Governance processes should include regular reviews of cloud accounts, SaaS application usage, and external attack surface findings. Quarterly reviews that reconcile known assets against EASM and CASB findings identify new shadow IT that emerged since the last review. Automated alerts for newly discovered shadow IT assets enable faster response between reviews.
The goal is not to eliminate all unauthorized technology use, which is neither achievable nor desirable, but to establish visibility and control. Some shadow IT will always exist. The security program's role is to discover it quickly, assess its risk, and either bring it under management or provide a better alternative.
Shadow IT in Cloud Environments
Cloud environments are where shadow IT risk concentrates most heavily today. The combination of self-service provisioning, pay-as-you-go pricing, and minimal oversight infrastructure means that any employee with a corporate or personal credit card can create cloud resources in minutes. Development teams are the most frequent source of cloud shadow IT, creating test environments, proof-of-concept deployments, and sandbox infrastructure that persists long after the original purpose is served. These resources accumulate over time, forming a layer of unmanaged infrastructure that grows alongside the organization's official cloud footprint.
Multi-account strategies can both help and hinder shadow IT management. Organizations that require all cloud resources to be provisioned within centrally managed accounts can enforce tagging, monitoring, and scanning policies through service control policies and organizational guardrails. But employees who encounter friction with these controls may create resources in personal accounts entirely outside the organization's cloud governance structure, making them even harder to discover.
Cloud-specific discovery approaches include monitoring DNS records for new subdomains pointing to cloud provider IP ranges, analyzing certificate transparency logs for TLS certificates issued to organizational domains on unknown infrastructure, and using cloud provider APIs to enumerate resources across all known accounts. Some organizations implement billing alerts that flag unexpected cloud charges, which can indicate unauthorized resource provisioning even before the security team discovers the asset through scanning.
Measuring Shadow IT Risk
Quantifying shadow IT risk helps justify investment in discovery and governance tools.
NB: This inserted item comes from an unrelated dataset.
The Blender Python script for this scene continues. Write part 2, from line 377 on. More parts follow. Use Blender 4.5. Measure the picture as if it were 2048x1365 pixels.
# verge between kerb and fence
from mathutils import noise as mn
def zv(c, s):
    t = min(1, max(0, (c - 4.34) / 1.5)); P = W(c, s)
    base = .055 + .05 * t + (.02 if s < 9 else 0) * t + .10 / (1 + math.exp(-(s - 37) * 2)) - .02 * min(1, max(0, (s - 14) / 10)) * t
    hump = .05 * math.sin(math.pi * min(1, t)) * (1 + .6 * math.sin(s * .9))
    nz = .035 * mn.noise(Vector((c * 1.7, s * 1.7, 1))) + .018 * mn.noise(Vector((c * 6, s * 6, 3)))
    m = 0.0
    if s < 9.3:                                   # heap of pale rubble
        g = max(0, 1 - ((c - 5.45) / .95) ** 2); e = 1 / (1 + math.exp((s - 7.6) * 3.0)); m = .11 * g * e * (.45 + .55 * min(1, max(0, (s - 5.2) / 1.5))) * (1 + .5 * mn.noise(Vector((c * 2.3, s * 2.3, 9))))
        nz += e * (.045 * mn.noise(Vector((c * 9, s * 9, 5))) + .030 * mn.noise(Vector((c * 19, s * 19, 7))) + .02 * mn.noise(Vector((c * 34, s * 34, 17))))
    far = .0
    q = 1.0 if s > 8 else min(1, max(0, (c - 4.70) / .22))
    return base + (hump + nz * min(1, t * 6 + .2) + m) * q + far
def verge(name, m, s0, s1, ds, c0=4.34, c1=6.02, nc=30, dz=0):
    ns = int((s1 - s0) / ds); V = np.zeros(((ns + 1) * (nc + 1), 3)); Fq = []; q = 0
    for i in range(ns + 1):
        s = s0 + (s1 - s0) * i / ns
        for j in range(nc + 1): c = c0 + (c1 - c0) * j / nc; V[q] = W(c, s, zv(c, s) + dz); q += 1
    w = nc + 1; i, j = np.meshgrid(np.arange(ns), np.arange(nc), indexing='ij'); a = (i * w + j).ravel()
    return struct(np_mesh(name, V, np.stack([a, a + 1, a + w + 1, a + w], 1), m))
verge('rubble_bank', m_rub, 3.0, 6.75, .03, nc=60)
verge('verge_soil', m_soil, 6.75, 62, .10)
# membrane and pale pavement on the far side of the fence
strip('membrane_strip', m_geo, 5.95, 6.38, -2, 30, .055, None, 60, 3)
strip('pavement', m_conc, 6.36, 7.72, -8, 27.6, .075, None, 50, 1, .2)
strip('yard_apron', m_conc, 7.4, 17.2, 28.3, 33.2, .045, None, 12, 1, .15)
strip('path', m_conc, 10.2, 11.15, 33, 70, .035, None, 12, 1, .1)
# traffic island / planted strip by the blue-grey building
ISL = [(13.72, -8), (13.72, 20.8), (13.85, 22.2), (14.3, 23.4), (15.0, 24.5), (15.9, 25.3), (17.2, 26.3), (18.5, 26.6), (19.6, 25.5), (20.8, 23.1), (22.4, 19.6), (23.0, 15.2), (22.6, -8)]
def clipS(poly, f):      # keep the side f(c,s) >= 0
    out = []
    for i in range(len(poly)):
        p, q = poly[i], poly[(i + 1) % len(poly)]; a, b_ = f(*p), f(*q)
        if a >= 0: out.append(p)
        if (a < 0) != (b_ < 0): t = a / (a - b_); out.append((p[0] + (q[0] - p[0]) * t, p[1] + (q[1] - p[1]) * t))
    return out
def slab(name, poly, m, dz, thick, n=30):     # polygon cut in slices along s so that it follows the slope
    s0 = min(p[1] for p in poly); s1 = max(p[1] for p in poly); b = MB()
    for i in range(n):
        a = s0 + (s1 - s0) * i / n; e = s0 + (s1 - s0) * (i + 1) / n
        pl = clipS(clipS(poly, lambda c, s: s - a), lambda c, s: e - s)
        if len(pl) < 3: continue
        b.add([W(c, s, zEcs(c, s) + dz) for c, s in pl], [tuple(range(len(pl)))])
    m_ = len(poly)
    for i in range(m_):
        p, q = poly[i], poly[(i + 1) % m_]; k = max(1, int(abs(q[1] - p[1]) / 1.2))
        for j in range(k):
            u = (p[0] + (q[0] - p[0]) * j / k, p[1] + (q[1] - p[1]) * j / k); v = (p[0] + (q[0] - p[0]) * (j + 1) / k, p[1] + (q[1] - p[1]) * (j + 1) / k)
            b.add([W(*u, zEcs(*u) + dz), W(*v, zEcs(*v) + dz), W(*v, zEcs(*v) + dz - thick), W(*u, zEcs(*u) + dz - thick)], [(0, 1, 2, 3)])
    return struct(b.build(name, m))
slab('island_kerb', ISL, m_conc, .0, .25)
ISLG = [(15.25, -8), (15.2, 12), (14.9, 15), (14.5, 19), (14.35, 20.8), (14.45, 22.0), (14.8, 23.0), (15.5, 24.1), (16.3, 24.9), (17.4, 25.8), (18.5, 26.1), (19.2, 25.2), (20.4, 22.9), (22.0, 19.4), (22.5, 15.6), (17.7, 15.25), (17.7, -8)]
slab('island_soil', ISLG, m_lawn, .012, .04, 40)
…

Useful metrics include the number of previously unknown assets discovered per quarter (trending downward indicates improving governance), the percentage of discovered shadow IT assets with critical or high vulnerabilities (indicating the risk these assets carry), mean time to discover shadow IT assets (the gap between creation and detection), and the percentage of shadow IT assets successfully brought under management versus decommissioned.
Tracking these metrics over time demonstrates whether the organization's shadow IT governance is improving. A declining discovery rate combined with faster detection times and higher management enrollment rates indicates a maturing program. Persistent high discovery rates despite governance investments may signal that the approved provisioning process is still too cumbersome, driving employees to continue circumventing it.
Reporting shadow IT metrics to leadership connects the abstract risk to concrete numbers. Telling a CISO that "we discovered 47 previously unknown internet-facing assets this quarter, 12 of which had critical vulnerabilities and 3 of which contained production data" is more compelling than discussing shadow IT as a theoretical concern. Data-driven reporting justifies continued investment in discovery tooling and governance improvements.